At this point, I'd prefer not to add new classes unless they really fulfill a need. I have been pondering whether/if Hunchentoot can be converted to an event oriented web server somehow, but that would require much more than separating out the connector functionality. The real issue, I think, is that the underlying streams are not event oriented. The flow of control would need to be basically reverted, and that is something that I'm not up to doing. Maybe using Hunchentoot as a start is a bad idea anyway. Anyway, I'd like to keep things as simple as possible.
I think a SERVER class that holds one or more acceptors would be a fine thing. I seem to end up coding something like that by hand when I need it (the ability to do so should remain, of course) but it would be nice to have a standard way to wrap those servers as I think that's a pretty common use case.
The task of a SERVER class would be to read a configuration specification and instantiate the required objects that make up the server.

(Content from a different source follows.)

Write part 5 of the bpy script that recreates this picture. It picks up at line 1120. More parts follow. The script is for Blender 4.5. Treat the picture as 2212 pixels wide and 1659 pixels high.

In the simple case, this would be one ACCEPTOR, one TASKMASTER and one REQUEST-HANDLER. In more complex cases, more ACCEPTOR instances would be present (to listen on multiple ports) or more REQUEST-HANDLERS would exist to, say, serve multiple virtual hosts.
I will need a few more weeks until I can really put effort into reviewing the patches and implement the new mechanisms. I also hope that the SSL problems are sorted out until then, as the upcoming release should certainly support SSL.